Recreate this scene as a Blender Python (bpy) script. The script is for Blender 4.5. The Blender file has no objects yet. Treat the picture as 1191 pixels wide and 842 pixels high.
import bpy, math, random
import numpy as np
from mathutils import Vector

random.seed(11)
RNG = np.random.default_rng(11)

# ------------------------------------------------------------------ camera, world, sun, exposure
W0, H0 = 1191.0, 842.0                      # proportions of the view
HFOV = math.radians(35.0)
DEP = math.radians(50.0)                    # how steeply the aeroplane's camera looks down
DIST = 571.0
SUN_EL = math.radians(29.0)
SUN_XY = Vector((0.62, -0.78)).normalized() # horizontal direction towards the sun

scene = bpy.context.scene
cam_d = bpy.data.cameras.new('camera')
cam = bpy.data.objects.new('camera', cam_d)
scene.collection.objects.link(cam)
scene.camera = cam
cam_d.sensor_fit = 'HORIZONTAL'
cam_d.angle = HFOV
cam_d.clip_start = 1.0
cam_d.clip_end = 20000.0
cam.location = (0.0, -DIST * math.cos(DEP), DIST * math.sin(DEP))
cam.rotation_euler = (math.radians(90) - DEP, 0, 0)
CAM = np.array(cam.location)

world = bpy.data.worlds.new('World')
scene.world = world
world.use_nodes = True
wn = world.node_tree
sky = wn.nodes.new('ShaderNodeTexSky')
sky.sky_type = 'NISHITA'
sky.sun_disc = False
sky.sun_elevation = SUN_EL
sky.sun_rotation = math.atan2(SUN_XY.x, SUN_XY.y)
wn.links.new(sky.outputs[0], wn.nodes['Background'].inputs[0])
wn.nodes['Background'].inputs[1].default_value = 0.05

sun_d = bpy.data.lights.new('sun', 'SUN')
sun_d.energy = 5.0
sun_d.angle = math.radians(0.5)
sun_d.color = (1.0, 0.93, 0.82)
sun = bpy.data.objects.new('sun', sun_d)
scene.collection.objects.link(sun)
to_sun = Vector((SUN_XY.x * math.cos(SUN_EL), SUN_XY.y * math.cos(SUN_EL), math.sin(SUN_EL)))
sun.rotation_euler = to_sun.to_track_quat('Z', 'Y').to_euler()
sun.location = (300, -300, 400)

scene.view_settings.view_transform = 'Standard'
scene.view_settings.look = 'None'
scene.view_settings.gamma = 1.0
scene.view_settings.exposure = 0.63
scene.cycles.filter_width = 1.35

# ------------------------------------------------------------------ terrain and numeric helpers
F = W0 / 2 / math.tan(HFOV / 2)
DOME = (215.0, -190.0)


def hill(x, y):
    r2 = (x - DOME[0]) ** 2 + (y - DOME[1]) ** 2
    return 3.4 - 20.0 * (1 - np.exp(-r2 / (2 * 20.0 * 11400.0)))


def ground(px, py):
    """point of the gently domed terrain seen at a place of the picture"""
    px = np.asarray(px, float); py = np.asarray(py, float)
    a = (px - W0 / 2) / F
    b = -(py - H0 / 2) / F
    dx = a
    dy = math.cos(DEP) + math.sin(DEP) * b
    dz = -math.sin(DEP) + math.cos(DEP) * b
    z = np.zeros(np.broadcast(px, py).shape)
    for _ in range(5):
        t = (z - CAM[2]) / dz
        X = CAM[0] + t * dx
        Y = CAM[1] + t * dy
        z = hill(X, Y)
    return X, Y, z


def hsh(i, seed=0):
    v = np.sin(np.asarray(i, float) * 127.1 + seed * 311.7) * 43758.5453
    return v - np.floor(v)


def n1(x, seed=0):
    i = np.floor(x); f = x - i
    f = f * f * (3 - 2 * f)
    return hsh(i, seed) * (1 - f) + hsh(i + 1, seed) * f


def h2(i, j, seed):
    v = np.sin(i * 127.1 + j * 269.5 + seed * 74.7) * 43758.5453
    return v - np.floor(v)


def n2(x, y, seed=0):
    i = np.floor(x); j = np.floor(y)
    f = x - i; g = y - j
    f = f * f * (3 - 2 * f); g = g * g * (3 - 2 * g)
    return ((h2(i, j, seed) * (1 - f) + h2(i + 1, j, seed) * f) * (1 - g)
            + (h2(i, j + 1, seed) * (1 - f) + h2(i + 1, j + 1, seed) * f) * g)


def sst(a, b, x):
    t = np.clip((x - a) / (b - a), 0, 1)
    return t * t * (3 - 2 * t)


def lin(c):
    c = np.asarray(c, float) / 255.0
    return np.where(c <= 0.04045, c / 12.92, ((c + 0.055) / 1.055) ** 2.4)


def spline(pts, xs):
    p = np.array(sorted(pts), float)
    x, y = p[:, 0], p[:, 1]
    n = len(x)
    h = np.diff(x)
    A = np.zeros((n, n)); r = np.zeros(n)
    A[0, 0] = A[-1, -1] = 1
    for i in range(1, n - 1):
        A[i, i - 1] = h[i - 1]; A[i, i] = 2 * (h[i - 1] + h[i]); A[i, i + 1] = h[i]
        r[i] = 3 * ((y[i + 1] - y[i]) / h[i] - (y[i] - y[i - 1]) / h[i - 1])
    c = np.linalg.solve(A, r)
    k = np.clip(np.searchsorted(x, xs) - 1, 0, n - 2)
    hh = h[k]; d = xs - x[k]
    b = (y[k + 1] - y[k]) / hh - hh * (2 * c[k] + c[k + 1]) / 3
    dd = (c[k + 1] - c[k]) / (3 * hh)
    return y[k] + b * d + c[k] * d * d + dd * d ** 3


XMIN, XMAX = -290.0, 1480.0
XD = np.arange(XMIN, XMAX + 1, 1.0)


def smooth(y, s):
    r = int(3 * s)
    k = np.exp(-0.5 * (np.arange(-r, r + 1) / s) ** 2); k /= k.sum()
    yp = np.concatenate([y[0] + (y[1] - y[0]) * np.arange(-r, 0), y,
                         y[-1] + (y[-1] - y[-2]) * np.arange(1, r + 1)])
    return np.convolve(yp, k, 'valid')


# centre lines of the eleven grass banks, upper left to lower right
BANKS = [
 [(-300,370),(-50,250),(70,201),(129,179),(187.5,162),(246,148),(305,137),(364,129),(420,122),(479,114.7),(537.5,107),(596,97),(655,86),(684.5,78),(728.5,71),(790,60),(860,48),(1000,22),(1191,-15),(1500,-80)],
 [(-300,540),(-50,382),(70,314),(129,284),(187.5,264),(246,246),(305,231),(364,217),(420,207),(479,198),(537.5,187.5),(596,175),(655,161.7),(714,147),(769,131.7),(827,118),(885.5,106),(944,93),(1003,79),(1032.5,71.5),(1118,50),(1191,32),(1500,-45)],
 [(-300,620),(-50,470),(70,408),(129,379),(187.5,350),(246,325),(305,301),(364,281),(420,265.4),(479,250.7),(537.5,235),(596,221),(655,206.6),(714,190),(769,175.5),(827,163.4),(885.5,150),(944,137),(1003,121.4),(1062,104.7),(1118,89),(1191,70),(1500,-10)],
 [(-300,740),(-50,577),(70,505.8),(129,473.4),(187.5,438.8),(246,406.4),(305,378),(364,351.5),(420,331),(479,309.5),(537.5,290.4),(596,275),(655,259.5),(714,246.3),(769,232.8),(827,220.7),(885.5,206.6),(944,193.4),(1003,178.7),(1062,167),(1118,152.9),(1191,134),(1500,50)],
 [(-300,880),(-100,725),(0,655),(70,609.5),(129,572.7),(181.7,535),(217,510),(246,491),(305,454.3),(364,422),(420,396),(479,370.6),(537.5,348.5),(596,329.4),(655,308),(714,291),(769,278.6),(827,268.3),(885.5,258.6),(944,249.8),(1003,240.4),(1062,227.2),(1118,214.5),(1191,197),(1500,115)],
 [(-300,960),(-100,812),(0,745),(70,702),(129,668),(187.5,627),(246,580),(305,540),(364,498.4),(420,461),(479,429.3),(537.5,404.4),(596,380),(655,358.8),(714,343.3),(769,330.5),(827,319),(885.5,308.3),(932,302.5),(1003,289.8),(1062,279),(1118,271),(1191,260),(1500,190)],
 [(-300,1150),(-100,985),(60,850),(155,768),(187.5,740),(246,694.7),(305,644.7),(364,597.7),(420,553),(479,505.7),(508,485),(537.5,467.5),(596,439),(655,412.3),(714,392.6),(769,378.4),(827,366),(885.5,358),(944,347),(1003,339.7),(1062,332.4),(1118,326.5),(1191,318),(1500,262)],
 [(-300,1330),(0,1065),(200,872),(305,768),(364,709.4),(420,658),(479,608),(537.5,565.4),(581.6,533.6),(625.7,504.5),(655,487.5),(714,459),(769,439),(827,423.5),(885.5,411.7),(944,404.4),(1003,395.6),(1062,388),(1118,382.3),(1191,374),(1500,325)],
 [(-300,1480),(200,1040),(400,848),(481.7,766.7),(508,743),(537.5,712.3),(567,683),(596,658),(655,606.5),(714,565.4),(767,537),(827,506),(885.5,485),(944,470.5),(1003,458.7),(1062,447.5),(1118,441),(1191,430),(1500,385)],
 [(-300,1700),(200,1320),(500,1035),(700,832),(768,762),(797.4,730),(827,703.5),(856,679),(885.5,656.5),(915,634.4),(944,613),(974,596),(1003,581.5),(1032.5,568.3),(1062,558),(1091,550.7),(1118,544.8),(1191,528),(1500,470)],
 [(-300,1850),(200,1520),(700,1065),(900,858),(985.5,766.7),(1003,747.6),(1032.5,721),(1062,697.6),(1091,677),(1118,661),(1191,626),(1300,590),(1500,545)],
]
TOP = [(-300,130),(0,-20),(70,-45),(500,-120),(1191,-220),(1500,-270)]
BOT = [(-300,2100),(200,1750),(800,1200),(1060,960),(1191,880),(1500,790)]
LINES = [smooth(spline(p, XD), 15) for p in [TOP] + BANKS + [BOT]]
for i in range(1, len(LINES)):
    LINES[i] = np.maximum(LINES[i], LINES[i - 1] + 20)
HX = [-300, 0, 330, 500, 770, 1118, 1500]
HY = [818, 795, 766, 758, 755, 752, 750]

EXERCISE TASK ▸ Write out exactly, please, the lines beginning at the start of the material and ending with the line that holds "RNG = np.random.default_rng(11)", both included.

RESULT FOR THIS EXERCISE ▸
Recreate this scene as a Blender Python (bpy) script. The script is for Blender 4.5. The Blender file has no objects yet. Treat the picture as 1191 pixels wide and 842 pixels high.
import bpy, math, random
import numpy as np
from mathutils import Vector

random.seed(11)
RNG = np.random.default_rng(11)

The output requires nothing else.